© Christoph Brech/VG BILD-KUNST Bonn


Christoph Brech

  • Year 2022
  • Edition Edition 1/5
  • Material/Technique Single-channel video
  • Dimensions variabel
  • Length 63' 35''
  • Category Media Art
  • Collection Sammlung Goetz, Medienkunst, München

In 2017, the Jewish Chamber Orchestra Munich (JCOM) commissioned Nigunim, a feature-length musical work in the footsteps of traditional klezmer music by Moritz Gagern; it is akin to a fully composed Jewish wedding. Nigunim consists of 23 short, sequential pieces. These can be divided into three groups arranged according to their compositional nature: pure transcriptions, extended transcriptions and completely free pieces. Although the composition is not divided into three blocks, the pieces of the three supergroups are played in mixed succession.
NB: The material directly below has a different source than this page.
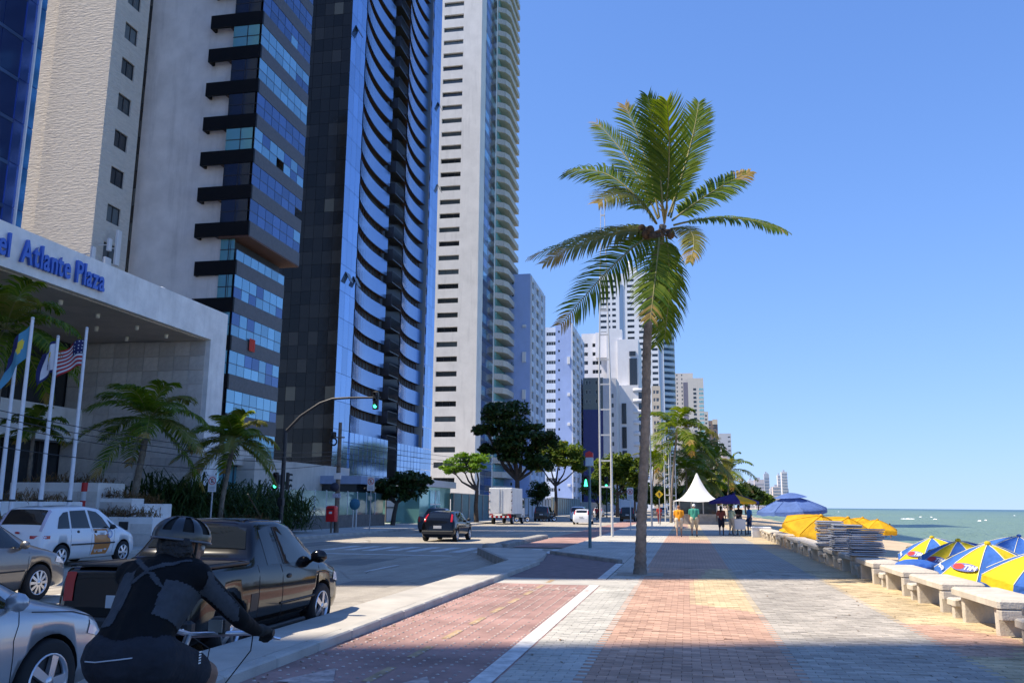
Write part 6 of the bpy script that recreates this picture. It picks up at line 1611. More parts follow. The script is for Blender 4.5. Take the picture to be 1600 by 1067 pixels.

The eponymous film Nigunim (2022/23) by Christoph Brech, which is analogous to Moritz Gagern’s music, also consists of 23 individual sequences. Each of these arrangements is attributed to one piece of the composition. Just as the music can be divided into three compositional groups, Brech’s film sequences can also be ascribed to three different groups.
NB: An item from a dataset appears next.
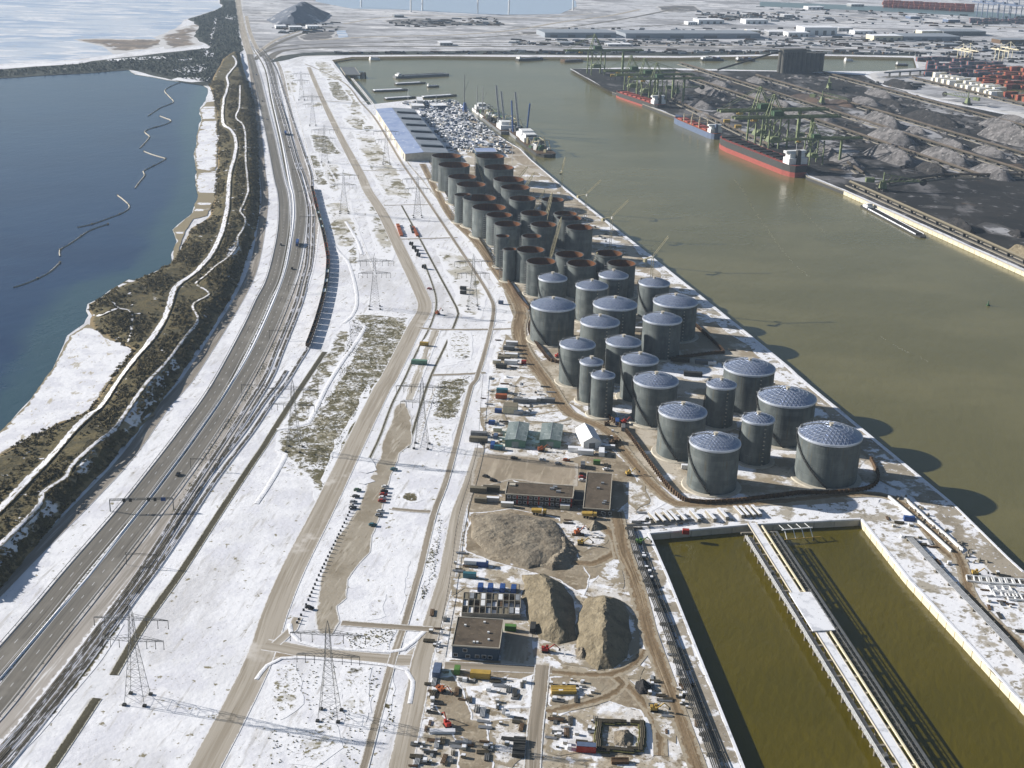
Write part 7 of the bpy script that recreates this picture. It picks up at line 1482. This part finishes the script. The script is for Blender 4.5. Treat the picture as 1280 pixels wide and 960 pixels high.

While listening to the pure transcriptions of the composition, one sees how a stick puppet is designed, sawed out and assembled. Accompanied by the music of the extended transcriptions, the film shows how the puppeteers prepare for the performance and how they interact with the puppets. As the completely freely composed pieces are played, one sees the puppet show on the screen as it would be experienced by the audience of the puppet theater. In these film sequences, the stages of a traditional Jewish wedding are performed.

As with the musical composition, different time levels and spaces are thus interwoven in the film. On the one hand, the historical level of a Jewish wedding is depicted in traditional rites; for example, the ritual bath of the bride, the drawing up of a marriage contract by the rabbi and certain types of dancing. In addition, there is the preparatory period of making the puppets and the puppeteers acting in the present moment. The spaces presented are the theater workshop, the backstage of the puppet theater and the screen for the shadow plays of the stick puppets. Each of these places is filmed from a different perspective.
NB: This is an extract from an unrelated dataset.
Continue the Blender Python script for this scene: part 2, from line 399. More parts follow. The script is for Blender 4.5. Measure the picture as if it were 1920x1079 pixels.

The use of shadows is consistently implemented in these three shots. Moreover, in the view of the players from above and the perspective of the puppet maker, there is an obvious light source from the left, resulting in “shadow plays”.

Although Christoph Brech’s film shows scenes with concrete chapter headings, these are not narrative in the absolute sense; rather, they evoke associations with Moritz Gagern’s composition. Music and image become a new, multilayered work.